Wednesday, March 27, 2013


Looking back

While clearing up my library recently, I came upon a book by K.R. Andrews, "The Concept of Corporate Strategy" (1971). Looking through the text over 40 years later, I am amazed how current Andrews’ considerations are. Andrews was Professor for Strategic Management at the Harvard Business School. He became well known for a number of things, among them a case study on the Swiss watch industry. In this study he demonstrated how a small firm can compete with larger ones strategically, sustainably and successfully.

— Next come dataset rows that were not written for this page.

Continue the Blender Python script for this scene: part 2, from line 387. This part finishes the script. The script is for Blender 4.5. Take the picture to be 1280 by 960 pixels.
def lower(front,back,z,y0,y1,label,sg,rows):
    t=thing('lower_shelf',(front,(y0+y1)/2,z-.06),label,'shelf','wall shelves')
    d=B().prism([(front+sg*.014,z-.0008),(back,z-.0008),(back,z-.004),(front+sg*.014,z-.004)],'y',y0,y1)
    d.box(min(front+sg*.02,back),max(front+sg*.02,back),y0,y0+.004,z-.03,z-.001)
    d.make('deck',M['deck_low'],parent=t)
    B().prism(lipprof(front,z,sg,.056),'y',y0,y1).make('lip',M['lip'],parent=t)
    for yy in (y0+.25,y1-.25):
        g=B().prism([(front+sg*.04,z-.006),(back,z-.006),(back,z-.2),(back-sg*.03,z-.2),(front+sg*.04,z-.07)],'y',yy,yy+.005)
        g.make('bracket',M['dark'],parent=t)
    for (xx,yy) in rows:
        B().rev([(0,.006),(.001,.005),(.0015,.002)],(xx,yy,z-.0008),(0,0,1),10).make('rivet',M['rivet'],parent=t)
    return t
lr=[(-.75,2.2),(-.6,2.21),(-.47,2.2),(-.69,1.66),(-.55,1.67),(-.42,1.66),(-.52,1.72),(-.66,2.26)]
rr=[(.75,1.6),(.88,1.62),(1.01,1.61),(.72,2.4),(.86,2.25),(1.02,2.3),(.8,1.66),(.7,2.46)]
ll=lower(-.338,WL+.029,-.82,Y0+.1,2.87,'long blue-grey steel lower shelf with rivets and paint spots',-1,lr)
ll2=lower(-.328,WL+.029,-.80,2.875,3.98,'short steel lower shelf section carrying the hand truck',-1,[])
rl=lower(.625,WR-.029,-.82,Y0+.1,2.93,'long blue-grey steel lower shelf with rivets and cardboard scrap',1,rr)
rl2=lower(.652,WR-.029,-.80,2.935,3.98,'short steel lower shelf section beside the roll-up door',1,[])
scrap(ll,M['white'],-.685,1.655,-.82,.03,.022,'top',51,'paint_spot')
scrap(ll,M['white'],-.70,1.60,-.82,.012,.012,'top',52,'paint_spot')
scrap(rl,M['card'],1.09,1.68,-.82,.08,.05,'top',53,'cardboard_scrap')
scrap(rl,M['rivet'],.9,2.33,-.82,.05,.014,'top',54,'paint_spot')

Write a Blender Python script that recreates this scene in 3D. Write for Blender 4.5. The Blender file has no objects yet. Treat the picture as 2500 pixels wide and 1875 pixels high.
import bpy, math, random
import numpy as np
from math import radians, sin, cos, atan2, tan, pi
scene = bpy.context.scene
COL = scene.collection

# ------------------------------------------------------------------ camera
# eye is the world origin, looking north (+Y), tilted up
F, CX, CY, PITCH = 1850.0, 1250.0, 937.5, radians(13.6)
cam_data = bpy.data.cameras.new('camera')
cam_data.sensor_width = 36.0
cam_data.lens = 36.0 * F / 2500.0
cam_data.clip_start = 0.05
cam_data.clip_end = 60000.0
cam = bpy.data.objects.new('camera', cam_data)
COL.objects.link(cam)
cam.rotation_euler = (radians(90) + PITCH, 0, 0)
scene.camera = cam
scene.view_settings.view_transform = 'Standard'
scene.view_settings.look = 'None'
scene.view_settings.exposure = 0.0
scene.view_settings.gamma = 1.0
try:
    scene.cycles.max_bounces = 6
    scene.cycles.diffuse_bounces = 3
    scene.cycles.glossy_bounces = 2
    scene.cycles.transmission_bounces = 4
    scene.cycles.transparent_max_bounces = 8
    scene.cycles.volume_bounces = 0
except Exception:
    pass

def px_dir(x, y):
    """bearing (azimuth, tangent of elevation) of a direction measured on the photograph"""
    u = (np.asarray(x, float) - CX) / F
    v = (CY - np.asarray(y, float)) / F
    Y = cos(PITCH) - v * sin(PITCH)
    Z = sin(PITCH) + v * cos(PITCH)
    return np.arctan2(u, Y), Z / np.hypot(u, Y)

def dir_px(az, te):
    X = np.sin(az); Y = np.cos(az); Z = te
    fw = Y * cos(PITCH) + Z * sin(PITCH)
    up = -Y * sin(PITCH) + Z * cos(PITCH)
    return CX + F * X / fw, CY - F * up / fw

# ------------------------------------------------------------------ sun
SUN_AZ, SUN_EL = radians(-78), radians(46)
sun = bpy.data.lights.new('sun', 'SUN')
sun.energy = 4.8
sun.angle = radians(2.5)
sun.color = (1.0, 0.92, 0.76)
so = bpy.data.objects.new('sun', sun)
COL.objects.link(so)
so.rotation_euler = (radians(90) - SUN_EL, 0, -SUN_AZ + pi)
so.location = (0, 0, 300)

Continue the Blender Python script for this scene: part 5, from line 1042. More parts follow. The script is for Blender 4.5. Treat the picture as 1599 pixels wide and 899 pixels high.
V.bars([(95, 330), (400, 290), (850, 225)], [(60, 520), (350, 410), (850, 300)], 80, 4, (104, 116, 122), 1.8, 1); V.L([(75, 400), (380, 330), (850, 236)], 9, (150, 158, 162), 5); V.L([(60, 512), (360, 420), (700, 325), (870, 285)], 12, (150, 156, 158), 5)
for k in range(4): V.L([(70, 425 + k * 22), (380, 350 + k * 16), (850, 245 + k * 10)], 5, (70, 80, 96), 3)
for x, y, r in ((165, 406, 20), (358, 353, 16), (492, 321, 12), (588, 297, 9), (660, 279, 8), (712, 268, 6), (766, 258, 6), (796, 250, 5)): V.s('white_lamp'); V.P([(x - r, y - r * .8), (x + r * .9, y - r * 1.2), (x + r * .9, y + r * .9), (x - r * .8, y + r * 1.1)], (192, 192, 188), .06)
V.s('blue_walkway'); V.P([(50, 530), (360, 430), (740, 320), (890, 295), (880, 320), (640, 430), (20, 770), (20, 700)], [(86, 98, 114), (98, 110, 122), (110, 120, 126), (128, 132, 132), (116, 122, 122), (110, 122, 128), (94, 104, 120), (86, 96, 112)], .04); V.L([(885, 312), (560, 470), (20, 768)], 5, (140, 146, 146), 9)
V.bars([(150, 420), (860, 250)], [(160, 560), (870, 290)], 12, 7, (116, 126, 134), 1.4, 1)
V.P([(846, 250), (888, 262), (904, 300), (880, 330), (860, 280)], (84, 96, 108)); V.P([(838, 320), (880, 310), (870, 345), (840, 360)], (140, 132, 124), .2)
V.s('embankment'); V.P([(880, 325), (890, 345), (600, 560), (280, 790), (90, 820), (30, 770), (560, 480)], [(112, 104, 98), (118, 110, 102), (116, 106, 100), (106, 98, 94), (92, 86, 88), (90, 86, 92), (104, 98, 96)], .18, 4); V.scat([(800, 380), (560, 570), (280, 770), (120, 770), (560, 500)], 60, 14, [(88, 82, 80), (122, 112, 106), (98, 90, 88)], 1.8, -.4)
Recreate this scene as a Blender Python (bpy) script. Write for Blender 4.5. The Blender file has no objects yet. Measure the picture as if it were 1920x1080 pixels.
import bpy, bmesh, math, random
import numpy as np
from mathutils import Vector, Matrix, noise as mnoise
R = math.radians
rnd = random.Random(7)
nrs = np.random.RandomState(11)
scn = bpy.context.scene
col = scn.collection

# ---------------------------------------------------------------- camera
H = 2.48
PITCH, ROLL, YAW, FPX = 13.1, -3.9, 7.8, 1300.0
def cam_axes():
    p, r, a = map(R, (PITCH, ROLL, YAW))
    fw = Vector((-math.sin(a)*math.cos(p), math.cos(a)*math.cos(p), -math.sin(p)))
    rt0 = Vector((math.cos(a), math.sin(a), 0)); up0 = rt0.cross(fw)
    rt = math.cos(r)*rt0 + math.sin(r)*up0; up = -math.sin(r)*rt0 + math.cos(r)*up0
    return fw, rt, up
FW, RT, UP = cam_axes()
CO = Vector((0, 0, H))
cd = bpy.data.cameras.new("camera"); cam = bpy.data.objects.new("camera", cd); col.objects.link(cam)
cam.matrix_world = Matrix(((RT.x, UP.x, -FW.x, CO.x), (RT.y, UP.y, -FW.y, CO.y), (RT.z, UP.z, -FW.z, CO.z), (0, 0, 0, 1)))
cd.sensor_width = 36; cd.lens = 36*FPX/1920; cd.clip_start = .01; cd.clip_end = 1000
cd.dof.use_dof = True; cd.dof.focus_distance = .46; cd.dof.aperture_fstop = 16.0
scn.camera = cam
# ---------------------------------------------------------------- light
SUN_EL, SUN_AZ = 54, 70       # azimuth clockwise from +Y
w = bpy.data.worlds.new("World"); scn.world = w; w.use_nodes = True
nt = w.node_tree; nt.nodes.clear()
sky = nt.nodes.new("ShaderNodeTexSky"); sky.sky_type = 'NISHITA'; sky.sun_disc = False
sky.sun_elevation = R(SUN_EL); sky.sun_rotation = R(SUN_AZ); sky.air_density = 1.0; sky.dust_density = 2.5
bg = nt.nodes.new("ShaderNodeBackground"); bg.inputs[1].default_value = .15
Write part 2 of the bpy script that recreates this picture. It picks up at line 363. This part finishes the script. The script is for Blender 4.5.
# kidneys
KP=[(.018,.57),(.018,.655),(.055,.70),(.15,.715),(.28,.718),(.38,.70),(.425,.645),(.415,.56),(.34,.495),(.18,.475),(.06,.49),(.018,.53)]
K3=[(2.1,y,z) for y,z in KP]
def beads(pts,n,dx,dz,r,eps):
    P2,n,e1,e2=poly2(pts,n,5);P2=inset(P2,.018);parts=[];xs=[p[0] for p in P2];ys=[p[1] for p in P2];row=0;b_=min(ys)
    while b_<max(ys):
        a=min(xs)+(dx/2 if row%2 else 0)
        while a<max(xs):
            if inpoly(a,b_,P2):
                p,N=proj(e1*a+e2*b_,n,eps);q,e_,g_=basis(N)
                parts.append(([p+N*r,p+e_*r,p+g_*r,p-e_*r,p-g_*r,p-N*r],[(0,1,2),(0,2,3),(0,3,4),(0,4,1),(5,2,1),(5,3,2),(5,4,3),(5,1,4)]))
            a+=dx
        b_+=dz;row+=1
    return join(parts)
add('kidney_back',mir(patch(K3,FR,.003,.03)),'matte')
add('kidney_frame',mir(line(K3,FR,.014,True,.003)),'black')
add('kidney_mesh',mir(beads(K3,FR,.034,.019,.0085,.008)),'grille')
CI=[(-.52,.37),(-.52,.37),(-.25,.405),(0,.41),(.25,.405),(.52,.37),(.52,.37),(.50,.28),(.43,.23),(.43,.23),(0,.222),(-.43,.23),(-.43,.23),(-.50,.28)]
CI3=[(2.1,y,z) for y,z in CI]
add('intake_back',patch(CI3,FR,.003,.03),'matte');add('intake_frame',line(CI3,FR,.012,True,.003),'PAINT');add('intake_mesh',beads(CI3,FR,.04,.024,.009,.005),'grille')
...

In his Concept of Strategy, Andrews argued on the basis of the SWOT analysis - which is his “invention" by the way - that a firm always needs to seek an economic strategy that is aligned to the moral concepts of its leaders (p.38): "Personal values, aspirations, and ideals do, and in our judgment quite properly should, influence the final choice of purpose". In this way the manager’s sense of responsibility as human being and not as homo oeconomicus is addressed ("his own standards of right and wrong") (p.118). For Andrews, strategy is always "a human construction; it must be responsive to human needs" (p.117). Andrews goes even further and argues in the spirit of modern Stakeholder Theory that strategic decisions also need to always have the well being of society as a whole in mind. He writes: "By ‘social responsibility’ we mean the intelligent and objective concern for the welfare of society that restrains individual and corporate behavior from ultimately destructive activities, no matter how immediately profitable, and leads in the direction of positive contributions to human betterment, variously as the latter may be defined." (p. 120) Unfortunately this thinking, on Strategy Theory and the practice of strategic action, was completely buried in the 80s by narrow and inflexible economic thinking. Ironically, his colleagues Porter and Jensen, also at the Harvard Business School, were forceful promoters of the economic model. Decisive factors were Shareholder Value as the primary goal and hard competition; homo oeconomicus determined practices. This led to unreal abstractions with dangerous consequences. For these reasons, the “ultimately destructive activities” that Andrews addresses in the above quote came about in the financial crisis of 2008. And the subsequent debt crisis confirms his warning: "Business cannot remain healthy in a sick community; ultimately no corporation is an island."

Today scientific work in Strategic Theory places great emphasis on the latest literature. However, sometimes it would also be good to refer to old classics; they often challenge “modern” theories and accepted practice! In any case, Andrews can be regarded as a forerunner of a stakeholder-oriented view of strategy.